Last week, we brought you the badass news that rocket cars (not to be confused with jet cars, which have been around consistently for decades) are beginning to return to drag racing action. While we anxiously await the future of the quickest cars on the planet, we’ve been digging around looking at other cool rocket-powered rides. This video from YouTube user Ron Vigneri – who was a crew member for the team in the video – shows a little different habitat for a rocket-propelled vehicle: a frozen lake! This footage, shot in early 1981, shows Slam’n Sammy Miller attempting to break the world ice speed record in a rocket-powered hybrid land speed racer/snowmobile. The car, dubbed “Oxygen”, is configured basically like a land-based top speed car, but rides atop four skis instead of wheels and tires.
We see Miller make a test pass, reaching “just” 179 MPH after being under power for what seems like only a second. With everything in good working order, Miller straps back in and hits the Lake George, NY ice once again, this time for a full-out blast. Hoping to reach the vaunted 300 MPH mark, Miller blasts across the icy lake, accelerating like few other vehicles on the planet, and certainly like nothing else on ice.

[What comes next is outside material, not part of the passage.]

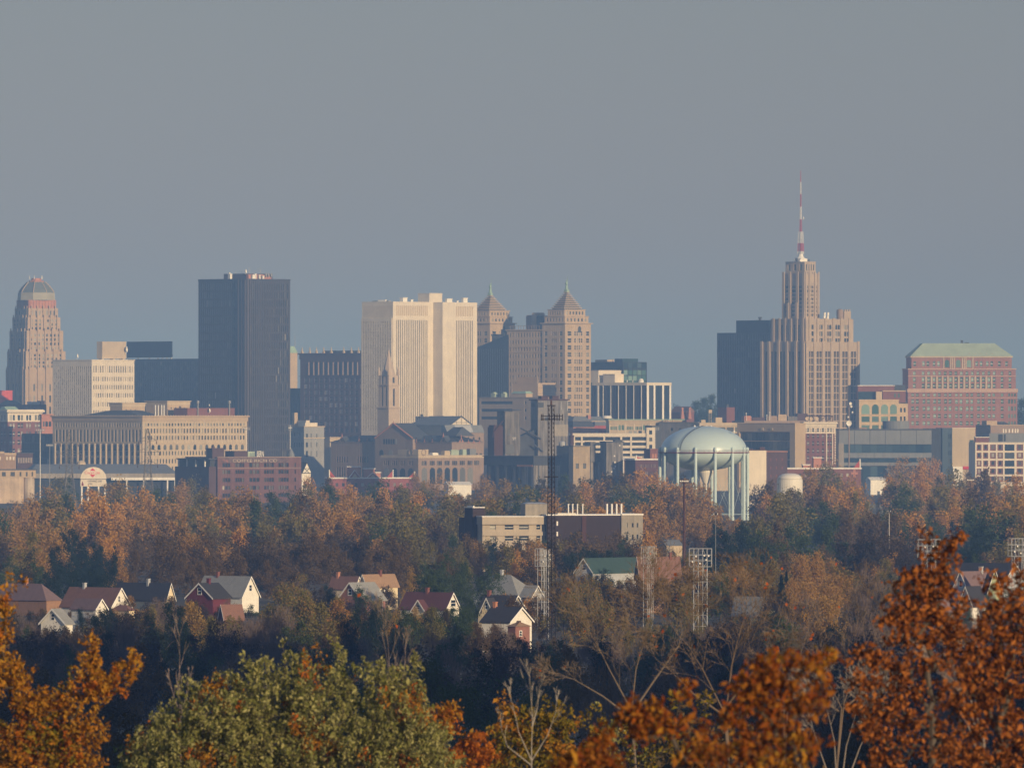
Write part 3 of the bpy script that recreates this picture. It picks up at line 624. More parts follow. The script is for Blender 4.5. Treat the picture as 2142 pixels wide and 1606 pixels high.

While he doesn’t quite reach the triple-century mark, Slam’n Sammy does set the world ice speed record by reaching a top speed of 247 MPH in just 500 feet. The most astonishing aspect of this feat is that, according to videographer Vigneri, Miller was under power for just 1.6 seconds, covering 500 feet in the time it takes a stout street car to cover 60′ on the drag strip. We here at Dragzine were also happy to learn that a new ice dragster is being constructed as we speak. We don’t have a lot of info at the moment, but look for an article about the modern version in the near future.